What is required
Every line of the material below must be repeated exactly.

Source excerpt
• • •

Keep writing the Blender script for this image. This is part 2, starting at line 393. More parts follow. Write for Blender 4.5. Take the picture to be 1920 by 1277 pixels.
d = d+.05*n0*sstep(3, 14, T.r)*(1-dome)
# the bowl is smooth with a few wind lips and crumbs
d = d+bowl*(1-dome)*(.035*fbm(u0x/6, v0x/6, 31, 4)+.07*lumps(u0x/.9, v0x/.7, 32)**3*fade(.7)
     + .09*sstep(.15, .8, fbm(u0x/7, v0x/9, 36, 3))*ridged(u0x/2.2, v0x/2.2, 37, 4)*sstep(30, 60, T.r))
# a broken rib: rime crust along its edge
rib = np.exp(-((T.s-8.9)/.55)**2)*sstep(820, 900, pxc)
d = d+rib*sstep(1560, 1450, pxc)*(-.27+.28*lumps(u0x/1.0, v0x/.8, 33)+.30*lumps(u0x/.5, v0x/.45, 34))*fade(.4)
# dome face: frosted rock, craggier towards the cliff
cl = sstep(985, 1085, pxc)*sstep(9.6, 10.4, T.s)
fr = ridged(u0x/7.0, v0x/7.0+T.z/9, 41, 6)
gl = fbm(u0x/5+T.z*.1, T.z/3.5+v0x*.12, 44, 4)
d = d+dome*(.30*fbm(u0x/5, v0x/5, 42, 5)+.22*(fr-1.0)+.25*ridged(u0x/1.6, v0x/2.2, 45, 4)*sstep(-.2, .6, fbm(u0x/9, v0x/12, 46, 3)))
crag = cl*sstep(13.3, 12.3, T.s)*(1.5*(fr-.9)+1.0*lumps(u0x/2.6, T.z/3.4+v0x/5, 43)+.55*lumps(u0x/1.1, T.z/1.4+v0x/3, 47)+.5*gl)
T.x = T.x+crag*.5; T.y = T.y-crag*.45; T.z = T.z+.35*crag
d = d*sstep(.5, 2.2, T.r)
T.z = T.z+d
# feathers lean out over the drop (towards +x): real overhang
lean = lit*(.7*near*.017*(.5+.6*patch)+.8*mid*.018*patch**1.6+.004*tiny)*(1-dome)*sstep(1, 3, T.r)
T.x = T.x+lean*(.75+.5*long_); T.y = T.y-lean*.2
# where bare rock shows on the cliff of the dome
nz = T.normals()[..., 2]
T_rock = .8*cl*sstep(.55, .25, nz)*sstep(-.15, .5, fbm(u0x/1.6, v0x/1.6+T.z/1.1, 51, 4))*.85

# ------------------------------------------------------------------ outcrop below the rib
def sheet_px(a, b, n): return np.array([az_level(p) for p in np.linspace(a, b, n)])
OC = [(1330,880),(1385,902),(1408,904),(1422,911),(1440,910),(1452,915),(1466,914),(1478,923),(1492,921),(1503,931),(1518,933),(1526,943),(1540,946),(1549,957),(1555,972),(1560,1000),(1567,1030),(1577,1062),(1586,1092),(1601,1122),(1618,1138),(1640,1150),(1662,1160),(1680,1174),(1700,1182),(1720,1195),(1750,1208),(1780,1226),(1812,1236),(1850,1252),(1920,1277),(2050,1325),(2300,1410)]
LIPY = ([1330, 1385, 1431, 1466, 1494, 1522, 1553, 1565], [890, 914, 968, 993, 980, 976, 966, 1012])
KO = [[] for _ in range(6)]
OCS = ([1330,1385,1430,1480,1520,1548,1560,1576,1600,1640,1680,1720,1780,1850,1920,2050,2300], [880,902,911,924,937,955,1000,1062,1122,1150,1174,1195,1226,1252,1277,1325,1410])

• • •

Solution to this task
Keep writing the Blender script for this image. This is part 2, starting at line 393. More parts follow. Write for Blender 4.5. Take the picture to be 1920 by 1277 pixels.
d = d+.05*n0*sstep(3, 14, T.r)*(1-dome)
# the bowl is smooth with a few wind lips and crumbs
d = d+bowl*(1-dome)*(.035*fbm(u0x/6, v0x/6, 31, 4)+.07*lumps(u0x/.9, v0x/.7, 32)**3*fade(.7)
     + .09*sstep(.15, .8, fbm(u0x/7, v0x/9, 36, 3))*ridged(u0x/2.2, v0x/2.2, 37, 4)*sstep(30, 60, T.r))
# a broken rib: rime crust along its edge
rib = np.exp(-((T.s-8.9)/.55)**2)*sstep(820, 900, pxc)
d = d+rib*sstep(1560, 1450, pxc)*(-.27+.28*lumps(u0x/1.0, v0x/.8, 33)+.30*lumps(u0x/.5, v0x/.45, 34))*fade(.4)
# dome face: frosted rock, craggier towards the cliff
cl = sstep(985, 1085, pxc)*sstep(9.6, 10.4, T.s)
fr = ridged(u0x/7.0, v0x/7.0+T.z/9, 41, 6)
gl = fbm(u0x/5+T.z*.1, T.z/3.5+v0x*.12, 44, 4)
d = d+dome*(.30*fbm(u0x/5, v0x/5, 42, 5)+.22*(fr-1.0)+.25*ridged(u0x/1.6, v0x/2.2, 45, 4)*sstep(-.2, .6, fbm(u0x/9, v0x/12, 46, 3)))
crag = cl*sstep(13.3, 12.3, T.s)*(1.5*(fr-.9)+1.0*lumps(u0x/2.6, T.z/3.4+v0x/5, 43)+.55*lumps(u0x/1.1, T.z/1.4+v0x/3, 47)+.5*gl)
T.x = T.x+crag*.5; T.y = T.y-crag*.45; T.z = T.z+.35*crag
d = d*sstep(.5, 2.2, T.r)
T.z = T.z+d
# feathers lean out over the drop (towards +x): real overhang
lean = lit*(.7*near*.017*(.5+.6*patch)+.8*mid*.018*patch**1.6+.004*tiny)*(1-dome)*sstep(1, 3, T.r)
T.x = T.x+lean*(.75+.5*long_); T.y = T.y-lean*.2
# where bare rock shows on the cliff of the dome
nz = T.normals()[..., 2]
T_rock = .8*cl*sstep(.55, .25, nz)*sstep(-.15, .5, fbm(u0x/1.6, v0x/1.6+T.z/1.1, 51, 4))*.85

# ------------------------------------------------------------------ outcrop below the rib
def sheet_px(a, b, n): return np.array([az_level(p) for p in np.linspace(a, b, n)])
OC = [(1330,880),(1385,902),(1408,904),(1422,911),(1440,910),(1452,915),(1466,914),(1478,923),(1492,921),(1503,931),(1518,933),(1526,943),(1540,946),(1549,957),(1555,972),(1560,1000),(1567,1030),(1577,1062),(1586,1092),(1601,1122),(1618,1138),(1640,1150),(1662,1160),(1680,1174),(1700,1182),(1720,1195),(1750,1208),(1780,1226),(1812,1236),(1850,1252),(1920,1277),(2050,1325),(2300,1410)]
LIPY = ([1330, 1385, 1431, 1466, 1494, 1522, 1553, 1565], [890, 914, 968, 993, 980, 976, 966, 1012])
KO = [[] for _ in range(6)]
OCS = ([1330,1385,1430,1480,1520,1548,1560,1576,1600,1640,1680,1720,1780,1850,1920,2050,2300], [880,902,911,924,937,955,1000,1062,1122,1150,1174,1195,1226,1252,1277,1325,1410])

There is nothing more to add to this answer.